Las profecías autocumplidas vuelven a aparecer una y otra vez en las épocas y culturas más distantes, desde la epopeya india Mahabharata hasta muchos de los relatos de Las mil y una noches, pasando por innumerables cuentos de hadas europeos o por algunas de las obras más importantes de la literatura occidental, como por ejemplo en el shakesperiano Macbeth, en el que tres brujas anuncian al protagonista que se convertirá en rey, pero al mismo tiempo le advierten que tenga cuidado con Macduff. En efecto, en última instancia se descubre que todas las precauciones de Macbeth no podrán evitar su muerte a manos de Macduff.

Tal es su importancia que lo vemos incluso en relatos modernos, en personajes como Darth Vader o Lord Voldemort, cualquier precaución para evitar que se conviertan en lo que se había predicho es inútil.
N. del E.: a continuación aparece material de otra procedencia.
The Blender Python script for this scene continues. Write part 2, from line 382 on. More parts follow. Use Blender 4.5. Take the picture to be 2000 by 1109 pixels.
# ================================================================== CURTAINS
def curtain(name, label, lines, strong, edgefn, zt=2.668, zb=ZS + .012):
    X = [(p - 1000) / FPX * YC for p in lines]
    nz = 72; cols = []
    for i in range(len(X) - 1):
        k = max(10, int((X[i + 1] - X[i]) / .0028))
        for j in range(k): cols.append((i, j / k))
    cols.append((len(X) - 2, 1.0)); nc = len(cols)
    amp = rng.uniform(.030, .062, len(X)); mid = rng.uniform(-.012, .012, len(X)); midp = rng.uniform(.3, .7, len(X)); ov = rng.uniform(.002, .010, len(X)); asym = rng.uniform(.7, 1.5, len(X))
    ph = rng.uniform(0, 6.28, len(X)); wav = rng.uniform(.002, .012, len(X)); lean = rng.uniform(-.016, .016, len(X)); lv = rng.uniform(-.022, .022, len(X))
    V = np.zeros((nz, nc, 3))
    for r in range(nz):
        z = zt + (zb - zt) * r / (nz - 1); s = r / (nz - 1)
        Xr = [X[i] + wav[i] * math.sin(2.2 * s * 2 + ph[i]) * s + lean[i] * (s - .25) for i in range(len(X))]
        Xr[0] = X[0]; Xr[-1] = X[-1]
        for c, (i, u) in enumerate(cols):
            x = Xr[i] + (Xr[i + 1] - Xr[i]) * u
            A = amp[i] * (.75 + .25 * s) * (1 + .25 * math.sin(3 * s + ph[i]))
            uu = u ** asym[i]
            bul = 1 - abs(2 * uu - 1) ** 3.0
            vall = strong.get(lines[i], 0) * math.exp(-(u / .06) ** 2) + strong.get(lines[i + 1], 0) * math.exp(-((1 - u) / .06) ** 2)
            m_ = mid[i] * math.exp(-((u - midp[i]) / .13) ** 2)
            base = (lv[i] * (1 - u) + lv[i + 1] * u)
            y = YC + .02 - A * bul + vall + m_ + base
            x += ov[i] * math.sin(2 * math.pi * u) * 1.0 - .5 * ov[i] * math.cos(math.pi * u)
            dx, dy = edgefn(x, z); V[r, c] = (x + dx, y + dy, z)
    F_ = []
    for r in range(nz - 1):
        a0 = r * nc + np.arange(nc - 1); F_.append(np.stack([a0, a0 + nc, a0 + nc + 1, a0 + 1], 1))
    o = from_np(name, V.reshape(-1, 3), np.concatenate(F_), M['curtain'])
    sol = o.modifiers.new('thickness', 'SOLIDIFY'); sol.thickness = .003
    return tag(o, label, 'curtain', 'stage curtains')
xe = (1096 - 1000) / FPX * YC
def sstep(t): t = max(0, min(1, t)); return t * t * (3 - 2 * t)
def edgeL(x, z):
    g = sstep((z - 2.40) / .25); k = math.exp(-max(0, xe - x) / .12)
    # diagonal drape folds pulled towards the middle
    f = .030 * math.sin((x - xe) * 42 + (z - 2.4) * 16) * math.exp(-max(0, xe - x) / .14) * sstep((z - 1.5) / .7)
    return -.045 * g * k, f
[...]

Sin embargo, las implicaciones de la profecía que se cumple a sí misma van mucho más allá de la mitología o de la literatura. En realidad sirve para explicar una buena parte de los acontecimientos que se producen en el mundo. De hecho, aunque el concepto es antiguo el término que lo designa es relativamente nuevo. El filósofo Karl Popper lo llamó el efecto de Edipo, aunque oficialmente el término fue acuñado por el sociólogo Robert K. Merton en 1949 en su ensayo Teoría social y estructura social, basándose a su vez en el también sociólogo W.I. Thomas, que creía que si los individuos percibían una situación como real ‒aunque fuera falsa‒ sus consecuencias sí serían reales.

Según la definición de Merton, «la profecía que se autorrealiza es, al principio, una percepción 'falsa' de la situación que despierta un nuevo comportamiento que hace que la falsa concepción original de la situación se vuelva 'verdadera'». En otras palabras, una profecía positiva o negativa, independientemente de que sea verdadera o falsa, puede ser lo suficientemente influyente como para que sus expectativas condicionen las reacciones que se deriven de ella.
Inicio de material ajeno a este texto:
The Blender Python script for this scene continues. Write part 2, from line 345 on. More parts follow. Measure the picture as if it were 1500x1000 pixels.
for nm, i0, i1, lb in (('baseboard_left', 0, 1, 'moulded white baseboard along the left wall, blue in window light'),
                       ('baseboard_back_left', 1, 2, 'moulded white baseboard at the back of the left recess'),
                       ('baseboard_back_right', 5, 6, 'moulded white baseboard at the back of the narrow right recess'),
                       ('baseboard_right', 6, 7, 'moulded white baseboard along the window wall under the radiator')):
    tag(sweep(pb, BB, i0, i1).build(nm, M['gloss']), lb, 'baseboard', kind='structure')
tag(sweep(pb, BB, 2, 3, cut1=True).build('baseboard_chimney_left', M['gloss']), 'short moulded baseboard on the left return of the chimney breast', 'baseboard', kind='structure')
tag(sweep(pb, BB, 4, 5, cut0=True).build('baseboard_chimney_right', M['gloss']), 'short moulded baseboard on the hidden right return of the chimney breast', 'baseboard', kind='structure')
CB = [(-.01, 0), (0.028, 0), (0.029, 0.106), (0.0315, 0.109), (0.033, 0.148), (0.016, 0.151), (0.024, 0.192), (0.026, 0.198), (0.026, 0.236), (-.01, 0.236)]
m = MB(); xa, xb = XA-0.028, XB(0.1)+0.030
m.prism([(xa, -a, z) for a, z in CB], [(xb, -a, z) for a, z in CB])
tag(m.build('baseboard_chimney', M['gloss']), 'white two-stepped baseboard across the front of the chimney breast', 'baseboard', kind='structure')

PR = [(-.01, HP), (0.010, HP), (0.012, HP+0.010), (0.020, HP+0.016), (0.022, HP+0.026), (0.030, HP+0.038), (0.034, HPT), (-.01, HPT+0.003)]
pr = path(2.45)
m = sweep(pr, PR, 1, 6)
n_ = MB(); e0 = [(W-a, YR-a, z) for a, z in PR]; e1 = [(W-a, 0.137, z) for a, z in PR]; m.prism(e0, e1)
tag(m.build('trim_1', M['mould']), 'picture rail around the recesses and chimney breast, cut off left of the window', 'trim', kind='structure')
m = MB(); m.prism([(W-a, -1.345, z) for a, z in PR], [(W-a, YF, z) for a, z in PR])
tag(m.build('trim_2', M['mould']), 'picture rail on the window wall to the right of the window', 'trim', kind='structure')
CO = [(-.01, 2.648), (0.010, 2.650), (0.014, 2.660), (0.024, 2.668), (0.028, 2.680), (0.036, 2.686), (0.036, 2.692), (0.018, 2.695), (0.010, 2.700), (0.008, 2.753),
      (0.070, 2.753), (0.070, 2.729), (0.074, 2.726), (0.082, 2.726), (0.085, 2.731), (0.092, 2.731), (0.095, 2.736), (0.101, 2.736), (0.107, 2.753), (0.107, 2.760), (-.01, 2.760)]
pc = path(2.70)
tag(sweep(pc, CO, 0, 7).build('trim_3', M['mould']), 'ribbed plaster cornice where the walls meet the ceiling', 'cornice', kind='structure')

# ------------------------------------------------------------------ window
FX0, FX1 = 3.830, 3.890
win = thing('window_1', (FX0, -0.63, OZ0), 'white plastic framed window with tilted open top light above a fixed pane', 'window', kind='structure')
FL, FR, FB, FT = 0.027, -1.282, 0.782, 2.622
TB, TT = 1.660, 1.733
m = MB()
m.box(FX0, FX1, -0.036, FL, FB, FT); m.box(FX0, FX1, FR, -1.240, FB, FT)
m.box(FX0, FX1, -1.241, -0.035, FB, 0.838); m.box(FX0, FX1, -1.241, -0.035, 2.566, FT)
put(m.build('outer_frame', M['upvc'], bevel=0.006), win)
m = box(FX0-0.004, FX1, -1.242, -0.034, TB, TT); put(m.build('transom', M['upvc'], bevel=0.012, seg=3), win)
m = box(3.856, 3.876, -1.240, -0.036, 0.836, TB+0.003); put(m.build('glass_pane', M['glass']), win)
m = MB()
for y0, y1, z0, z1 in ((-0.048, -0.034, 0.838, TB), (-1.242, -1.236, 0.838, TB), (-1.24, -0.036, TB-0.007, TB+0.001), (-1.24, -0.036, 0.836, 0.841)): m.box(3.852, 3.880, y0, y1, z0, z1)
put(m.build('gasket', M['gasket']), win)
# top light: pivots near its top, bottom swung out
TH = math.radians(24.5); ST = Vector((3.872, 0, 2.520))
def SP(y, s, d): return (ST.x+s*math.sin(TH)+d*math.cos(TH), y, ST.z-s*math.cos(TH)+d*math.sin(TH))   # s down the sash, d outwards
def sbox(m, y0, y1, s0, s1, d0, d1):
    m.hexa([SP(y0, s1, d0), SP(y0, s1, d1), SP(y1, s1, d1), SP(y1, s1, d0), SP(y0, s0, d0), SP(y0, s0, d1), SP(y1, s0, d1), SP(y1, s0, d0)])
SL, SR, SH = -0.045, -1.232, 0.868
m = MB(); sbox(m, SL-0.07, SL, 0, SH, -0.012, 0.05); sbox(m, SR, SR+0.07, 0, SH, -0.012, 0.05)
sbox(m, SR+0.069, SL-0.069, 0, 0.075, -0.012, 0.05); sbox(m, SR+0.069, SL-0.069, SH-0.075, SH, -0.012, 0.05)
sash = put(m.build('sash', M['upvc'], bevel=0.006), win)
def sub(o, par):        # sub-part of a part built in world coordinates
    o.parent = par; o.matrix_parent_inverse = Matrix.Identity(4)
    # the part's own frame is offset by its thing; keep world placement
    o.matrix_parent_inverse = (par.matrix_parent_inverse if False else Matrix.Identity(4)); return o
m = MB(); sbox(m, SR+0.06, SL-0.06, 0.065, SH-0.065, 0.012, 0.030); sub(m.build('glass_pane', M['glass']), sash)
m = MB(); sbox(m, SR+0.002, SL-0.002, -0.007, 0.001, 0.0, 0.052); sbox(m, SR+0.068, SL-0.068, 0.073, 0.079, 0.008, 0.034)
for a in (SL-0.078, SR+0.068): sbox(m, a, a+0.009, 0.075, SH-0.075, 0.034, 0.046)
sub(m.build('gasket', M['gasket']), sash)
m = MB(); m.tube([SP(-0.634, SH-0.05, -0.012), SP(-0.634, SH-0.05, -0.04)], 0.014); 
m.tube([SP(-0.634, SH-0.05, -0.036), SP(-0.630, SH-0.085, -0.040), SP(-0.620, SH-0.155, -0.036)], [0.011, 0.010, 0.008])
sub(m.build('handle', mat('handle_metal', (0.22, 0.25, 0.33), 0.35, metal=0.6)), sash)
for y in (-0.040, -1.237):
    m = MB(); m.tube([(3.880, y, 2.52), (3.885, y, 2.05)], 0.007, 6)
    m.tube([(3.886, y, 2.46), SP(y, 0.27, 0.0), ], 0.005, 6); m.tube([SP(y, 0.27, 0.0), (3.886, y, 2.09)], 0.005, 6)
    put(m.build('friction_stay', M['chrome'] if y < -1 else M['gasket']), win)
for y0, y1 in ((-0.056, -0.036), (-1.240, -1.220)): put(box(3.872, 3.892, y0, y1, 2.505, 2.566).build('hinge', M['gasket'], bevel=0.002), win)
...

El ejemplo clásico que refiere Merton serviría para explicar el miércoles negro de 1932. Después de que corriera el rumor de que algunos bancos eran insolventes, mucha gente quiso recuperar su dinero. Como consecuencia, cuando los depósitos fueron requeridos en masa, los bancos en efecto resultaron insolventes.
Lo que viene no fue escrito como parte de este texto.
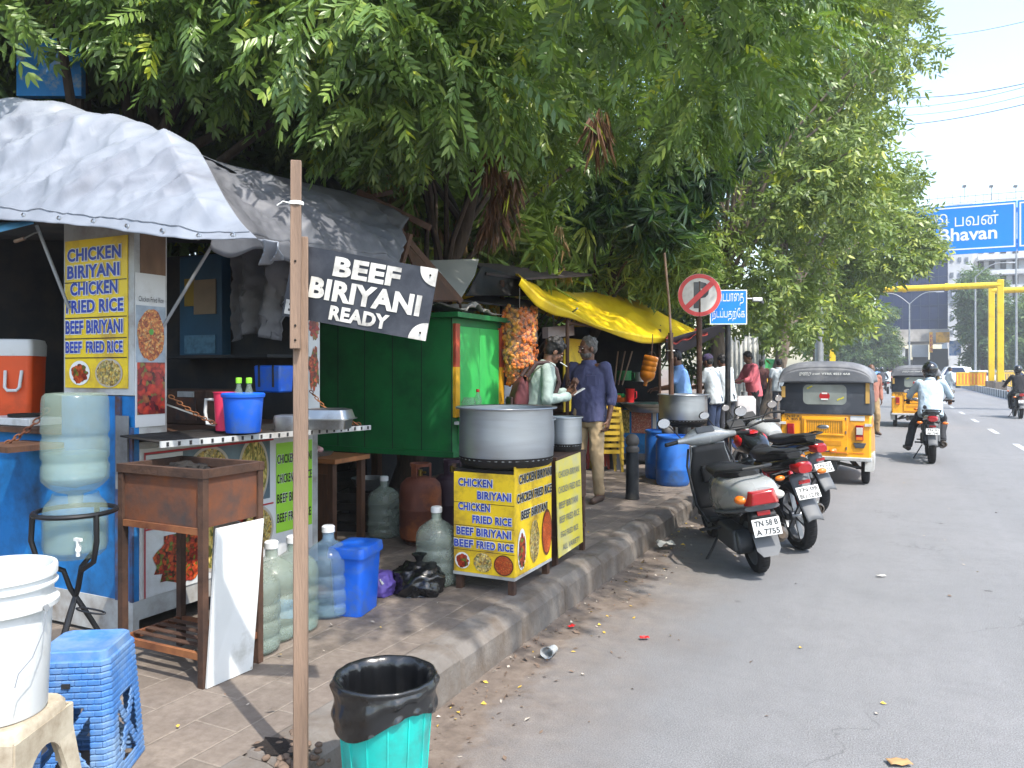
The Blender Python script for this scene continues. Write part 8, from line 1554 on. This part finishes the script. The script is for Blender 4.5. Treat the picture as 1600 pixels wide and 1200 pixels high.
    p('roof_flap', fl2, M_CANT, cv, solid=.005); tx = MB(); put_text(tx, 'முனாடு', (-.36, -1.048, 1.535), XP, ZP, .17, .045, .004, 0); put_text(tx, 'எண்', (-.17, -1.048, 1.545), XP, ZP, .11, .035, .004, 0); put_text(tx, 'YTRR 4553 4A8', (-.04, -1.048, 1.545), XP, ZP, .40, .03, .004, .02); p('flap_lettering', tx, M_HALO, cv, smooth=0)
    wn = p('rear_window', MB().prism([Vector((v.x, -1.002 + (v.z * 0), 1.265 + v.y)) for v in rrect(.62, .28, 0, .07, 6)], (0, 1, 0), .012), M_WIN, cv); p('window_sticker', MB().prism([(.0 + .075 * math.cos(a_), -1.0105, 1.245 + .06 * math.sin(a_)) for a_ in [2 * PI * k / 20 for k in range(20)]], (0, 1, 0), .003), M_REDP, wn)
    st2 = MB().box((-.0, -1.0135, 1.285), (.08, .002, .022)).box((0, -1.0135, 1.20), (.10, .002, .02)); p('sticker_strip', st2, M_HALO, wn); ys = MB()
    for x_, z_, r_ in ((-.23, 1.36, .5), (-.20, 1.375, .5), (.20, 1.20, .5), (.25, 1.22, .5)): ys.box((x_, -1.0105, z_), (.05, .003, .02), Matrix.Rotation(-r_, 3, 'Y'))
    p('yellow_tape', ys, mat('tape_yellow', '#c3bb2c', .5), wn)
    for s in (-1, 1): p('side_curtain', MB().box((s * .60, -1.006, 1.30), (.055, .016, .30 if s > 0 else .16)), M_TRIMY, cv)
    p('hem_rail', MB().bar((-.65, -1.0, 1.0), (.65, -1.0, 1.0), .02, .025), M_CANV, cv)
    # cab: seat, windscreen frame, handlebar, front wheel
    p('bench_seat', MB().box((0, -.35, .72), (1.15, .5, .12)).box((0, -.62, .98), (1.15, .1, .5)), M_SEAT, None, bevel=.03); p('driver_seat', MB().box((0, .38, .66), (.5, .35, .1)).box((0, .22, .86), (.5, .06, .34)), M_SEAT, None, bevel=.02)
    ws_ = MB()
    for s in (-1, 1): ws_.tube([(s * .50, 1.0, .95), (s * .56, .88, 1.42), (s * .60, .8, 1.60)], .022, 8)
    p('windscreen_frame', ws_, M_BLKM); p('windscreen', MB().prism([(-.48, 1.0, .98), (.48, 1.0, .98), (.56, .86, 1.48), (-.56, .86, 1.48)], (0, 1, .3), .006), mat('wind_glass', '#8d979b', .06, trans=.8, ior=1.1))
    p('handlebar', MB().tube([(-.3, .66, .98), (0, .74, .96), (.3, .66, .98)], .014, 8), M_BLKM); p('headlamp', MB().ball((0, 1.28, .74), (.08, .04, .08), None, 16, 10), M_LCLR)
    wheel(t, (.56, -.68, .20), .20, .115, 6, False, True); wheel(t, (-.56, -.68, .20), .20, .115, 6, False, True); wheel(t, (0, 1.12, .20), .20, .11, 6, False, True)
    p('axle', MB().tube([(-.52, -.68, .21), (-.2, -.7, .27), (.2, -.7, .27), (.52, -.68, .21)], .025, 8).box((0, -.72, .27), (.34, .3, .16)), M_GUN, None, bevel=.02); p('exhaust', MB().cyl((-.22, -.95, .24), (-.22, -.4, .26), .05, n=14).cyl((-.22, -1.0, .22), (-.22, -.94, .24), .02, n=8), M_EXH); p('trailing_arm', MB().bar((.32, -.3, .30), (.45, -.70, .22), .05, .05).bar((-.32, -.3, .30), (-.45, -.70, .22), .05, .05), M_GUN)
    return t
aw = gnd(1353, 755, 0); au = auto_rickshaw('black and yellow auto-rickshaw seen from behind beside the parked motorcycles', (aw.x - .50, aw.y + .68, 0), R_(-1)); au.scale = (.91, 1, .985)
af = at(1400, 664, 21.5); af.z = 0; copy_tree(au, (af.x + .50, af.y + .68, 0), R_(-1), 'black and yellow auto-rickshaw driving ahead, partly hidden by the rider in the pale shirt')

# far two-wheelers with riders, small in the picture
rf = random.Random(12)
def far_bike(label, px, d, col):
    q = at(px, 600, d); t = thing('motor_scooter', label, 'motorbike', (q.x, q.y, 0), rf.uniform(-.1, .1), 'far riders coming and going under the trees')
    b = MB(); b.loft(rings_y([(-.75, .62, .1, .08), (-.4, .6, .16, .16), (0, .55, .14, .16), (.4, .75, .1, .12), (.55, .92, .08, .06)])); b.obj('bike_body', col, t)
    for y in (-.6, .62): MB().lathe([(.17, -.05), (.28, -.05), (.30, 0), (.28, .05), (.17, .05), (.17, -.05)], (0, y, .3), 18, rot=RX).obj('wheel', M_RUB, t)
    MB().tube([(-.33, .4, 1.0), (0, .5, .98), (.33, .4, 1.0)], .02, 6).obj('handlebar', M_BLKM, t); MB().box((0, -.78, .72), (.16, .05, .07)).obj('tail_lamp', M_LRED, t); plate(t, (0, -.80, .55), .2, .13, ('TN',), .2)
    return q
for k, (px, d, lab, sh_) in enumerate(((1378, 46, 'in a dark grey shirt, left of the near auto-rickshaw pair', 'trousers_grey'), (1387, 50, 'in a pale shirt, beside the dark shirted far rider', 'shirt_white'), (1370, 58, 'in blue, farther under the trees', 'shirt_light_blue'), (1393, 64, 'in brown, next to the far auto-rickshaw', 'shirt_brown_pink'))):
    q = far_bike('far two-wheeler of the rider ' + lab, px, d, [M_BLKP, M_SILV, M_REDP, M_BLKP][k]); person('far rider ' + lab, (q.x, q.y, 0), 0, RIDE, M_SKIND, 'short', None, MATS[sh_], MATS['trousers_black'], 'long', None, .03, 1.0, helmet=M_HEL if k % 2 == 0 else None)
# ------------------------------------------------------------------ the hazy city air
hz_m = bpy.data.materials.new('haze'); hz_m.use_nodes = True; _n = hz_m.node_tree.nodes; _n.remove(_n['Principled BSDF']); _v = _n.new('ShaderNodeVolumePrincipled'); _v.inputs['Color'].default_value = (.90, .95, 1, 1); _v.inputs['Density'].default_value = .0013; _v.inputs['Anisotropy'].default_value = .2
hz_m.node_tree.links.new(_v.outputs[0], _n['Material Output'].inputs['Volume'])
o = MB().boxp((-90, -20, -1.06), (90, 175, 42)).obj('haze', hz_m, smooth=0); o['kind'] = 'stuff'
De la misma manera, la percepción de que es necesario prepararse para la guerra y de que esta es inevitable puede hacer que en algún momento llegue a producirse entre varias naciones. O la sensación de un estudiante de que está destinado al fracaso puede generarle una angustia ‒ésta real‒ que le impida prepararse bien un examen y le lleve a reprobar. Todos ellos son resultados negativos, no obstante, como señaló el filósofo William James, la profecía autocumplida también puede funcionar en la dirección contraria y desencadenar consecuencias para bien.

Pero más allá de los ejemplos puntuales mencionados, la profecía que se cumple a sí misma es un proceso que funciona en los prejuicios y en los estereotipos, conceptos tan habituales y extendidos como inevitables. La idea preconcebida que tenemos sobre cualquier cosa ‒verdadera o falsa‒ puede condicionar, y mucho, la realidad.